On 24 January 2014 16:20, Jens Alfke <[email protected]> wrote:
> (I'm excited about this list! There have been some topics I've wanted to 
> bring up that are too implementation-oriented for the user@ list, but I 
> haven't been brave enough to dive into the dev@ list because I don't know 
> Erlang or the internals of CouchDB. I also really appreciate folks sharing 
> the viewpoint that CouchDB is an ecosystem and an open replication protocol, 
> not just a particular database implementation.)
>
> Anyway. One topic I'd like to bring up is that, in my non-scientific 
> observations, the major performance bottleneck in pull replications is the 
> fact that revisions have to be transferred using individual GET requests. 
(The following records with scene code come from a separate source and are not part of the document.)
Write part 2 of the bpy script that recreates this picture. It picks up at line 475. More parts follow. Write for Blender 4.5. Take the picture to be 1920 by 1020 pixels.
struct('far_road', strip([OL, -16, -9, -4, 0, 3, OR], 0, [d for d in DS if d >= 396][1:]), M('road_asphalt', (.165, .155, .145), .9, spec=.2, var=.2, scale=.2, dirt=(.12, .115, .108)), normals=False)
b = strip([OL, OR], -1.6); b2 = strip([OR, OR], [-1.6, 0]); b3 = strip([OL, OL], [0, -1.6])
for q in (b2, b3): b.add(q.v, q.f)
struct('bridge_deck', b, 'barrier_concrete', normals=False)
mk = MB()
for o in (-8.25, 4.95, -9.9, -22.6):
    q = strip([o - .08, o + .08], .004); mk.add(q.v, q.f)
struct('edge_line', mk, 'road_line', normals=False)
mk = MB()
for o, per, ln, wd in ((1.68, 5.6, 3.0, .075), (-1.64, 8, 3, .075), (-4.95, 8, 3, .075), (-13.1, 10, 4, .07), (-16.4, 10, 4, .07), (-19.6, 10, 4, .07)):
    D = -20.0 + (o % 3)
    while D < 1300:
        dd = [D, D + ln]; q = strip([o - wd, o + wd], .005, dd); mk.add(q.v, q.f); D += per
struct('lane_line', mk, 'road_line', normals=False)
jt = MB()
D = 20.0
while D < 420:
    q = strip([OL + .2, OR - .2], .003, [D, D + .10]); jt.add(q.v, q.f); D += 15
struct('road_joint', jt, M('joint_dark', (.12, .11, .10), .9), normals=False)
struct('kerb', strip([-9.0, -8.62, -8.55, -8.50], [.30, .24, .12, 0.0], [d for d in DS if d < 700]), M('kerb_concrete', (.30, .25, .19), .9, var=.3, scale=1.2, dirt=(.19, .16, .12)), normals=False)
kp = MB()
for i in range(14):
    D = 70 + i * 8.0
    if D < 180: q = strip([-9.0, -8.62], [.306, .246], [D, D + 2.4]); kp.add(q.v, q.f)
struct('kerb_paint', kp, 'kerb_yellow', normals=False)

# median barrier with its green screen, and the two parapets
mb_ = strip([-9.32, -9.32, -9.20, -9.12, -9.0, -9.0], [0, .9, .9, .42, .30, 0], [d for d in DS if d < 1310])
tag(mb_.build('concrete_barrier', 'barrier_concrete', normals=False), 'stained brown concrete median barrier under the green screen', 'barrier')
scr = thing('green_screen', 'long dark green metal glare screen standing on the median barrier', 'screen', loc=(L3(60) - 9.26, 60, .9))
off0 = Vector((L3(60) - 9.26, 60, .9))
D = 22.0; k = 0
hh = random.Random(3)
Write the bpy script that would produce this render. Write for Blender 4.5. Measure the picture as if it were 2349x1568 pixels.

> I've seen very poor performance when pulling lots of small documents from a 
> distant server, like an order of magnitude below the throughput of sending a 
> single huge document.
>
> (Yes, it's possible to get multiple revisions at once by POSTing to 
> _all_docs. Unfortunately this has limitations that make it unsuitable for 
> replication; see my explanation at the page linked below.)
>
> A few months ago I experimentally implemented a new "_bulk_get" REST call in 
> Couchbase's replicators (Couchbase Lite and the Sync Gateway), which 
> significantly improves performance by allowing the puller to request any 
> number of revisions in a single HTTP request. Again, no scientific tests or 
> hard numbers, but it was enough to convince me it's worthwhile. I've 
> documented it here:
>         https://github.com/couchbase/sync_gateway/wiki/Bulk-GET
> It's pretty straightforward and I've tried to make it consistent with the 
> standard API. The only unusual thing is that the response can contain nested 
> MIME multipart bodies: the response format is multipart, with every requested 
> revision in a part, but revisions containing attachments are themselves sent 
> as multipart. (This shouldn't be an issue for any decent multipart parser, 
> since nested multipart is pretty common in emails, but I think it's the first 
> time it's happened in the CouchDB API.)
>
> I'd be happy if this were implemented in CouchDB and made an official part of 
> the API. Hopefully the spec I wrote is detailed enough to make that 
> straightforward. (I don't have the Erlang skills to do it myself, though.)